Writing CSS

CSS architecture

Smart's CSS architecture uses a combination of the BEM naming convention and the Inverted Triangle CSS architecture in order to have a maintainable, readable and scalable code structure.


BEM stands for Block Element Modifier and it categorizes the code into three groups:

  • Blocks which are a standalone entities that are meaningful on their own, for example .c-menu.
  • Elements which are part of a block and have no standalone meaning and are semantically tied to a block, for example c-menu__item.
  • Modifiers which are variants or flags on a block or element and are used to change the appearance or behavior, for example c-menu--disabled.

The BEM naming convention helps to see how classes are related to each other.

For more information about BEM, please refer to this excellent article by Harry Roberts.

Namespacing and ITCSS

Smart's CSS architecture uses namespacing. This means that every class in the codebase is prefixed with a certain string to explain what the code does and to avoid style leakage.

The namespaces are also used to separate the code base into different layers and this is where ITCSS comes into place.

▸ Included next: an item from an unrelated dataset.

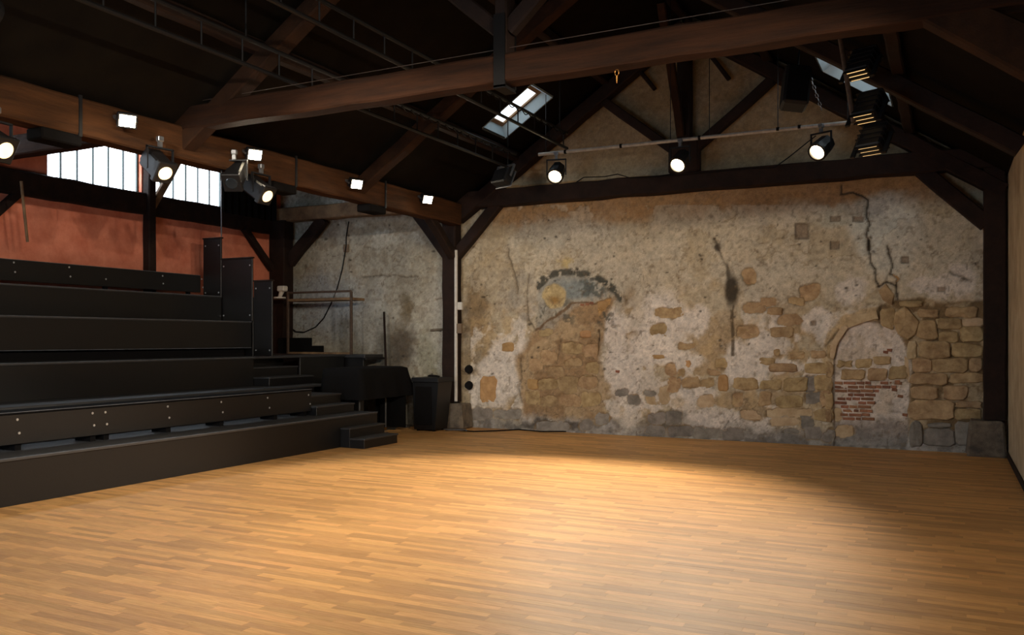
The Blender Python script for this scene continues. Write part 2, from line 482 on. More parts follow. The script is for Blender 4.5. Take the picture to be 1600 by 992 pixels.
# blocked arch: smooth plaster inside, brick mortar
ARCH = [(1303,697),(1302,600),(1304,556),(1311,528),(1326,509),(1346,502),(1372,503),(1398,512),(1413,534),(1420,562),(1422,600),(1420,697)]
am = poly(ARCH, 1.5, GU + wu * 3, GV + wv * 3)
put(am, (216, 202, 188))
put(am * sstep(.5, .62, n3), (190, 172, 150), .7)
put(am * sstep(642, 668, V_), (150, 138, 128), .8)
put(am * sstep(655, 680, V_) * sstep(.4, .6, fbm(GX, GZ * 4, 3, 230)), (112, 100, 92), .7)
hgt -= .05 * poly(ARCH, 2.5, GU, GV)
ring = (1 - sstep(9, 13, dline([(1296,560),(1304,525),(1322,503),(1346,494),(1372,493)], U2, V2))) * (1 - am)
put(ring, (186, 158, 114), .8)
put((1 - sstep(.6, 2.2, np.abs(sdf(ARCH, GU + wu * 3, GV + wv * 3)))), (100, 78, 54), .55)
# right of the arch: bare masonry, mortar bed behind the stones
RM = [(1398,470),(1440,462),(1470,474),(1540,470),(1545,700),(1421,700),(1424,560),(1412,528),(1398,510),(1372,500),(1374,482)]
rm = poly(RM, 3)
put(rm, (126, 102, 70))
put(rm * sstep(.5, .6, n3), (182, 162, 130), .8)
hgt -= .03 * rm
BM = [(1040,585),(1100,575),(1150,560),(1210,560),(1300,540),(1302,700),(1000,700),(1000,640)]
bmm = poly(BM, 4)
hgt -= .010 * bmm
# greyer foot of the wall
foot = sstep(-34, -10, V_ - (671 + .0474 * (GU - 745))) * (GU > 730)
put(foot, (152, 146, 138), .85)
put(foot * sstep(.5, .62, n3), (112, 106, 100), .8)
put(foot * sstep(.54, .64, n4), (182, 174, 166), .85)
put(ell(870, 664, 60, 7, .4), (66, 58, 50), .8)
put(ell(1035, 655, 30, 14, .4), (92, 84, 70), .8)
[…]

The different layers that you find within the ITCSS architecture are, in the following order:

  • Settings,which are used with preprocessors and contain font, colors variables.
  • Tools, which is a layer used for mixins and functions.
  • In the generic layer you can find ground-zero styles like resets, normalize styles and box-sizing.
  • Base Elements which styles bare, unclassed HTML elements to redefine the default styling from browsers.
  • Objects, which is a layer used for undecorated design patterns, it is prefixed with o-.
  • Components, which is used to style specific UI components, here you will find the majority of the code and classes within this layer are prefixed with c-.
  • Utilities, which are helper and override styles and namespaced with u-.

The codebase is structured in this order so that it is ordered from generic to explicit styles, low-specificity to more specificity (ID selectors are avoided as much as possible) and far reaching to local styles, which makes the framework scalable and maintainable.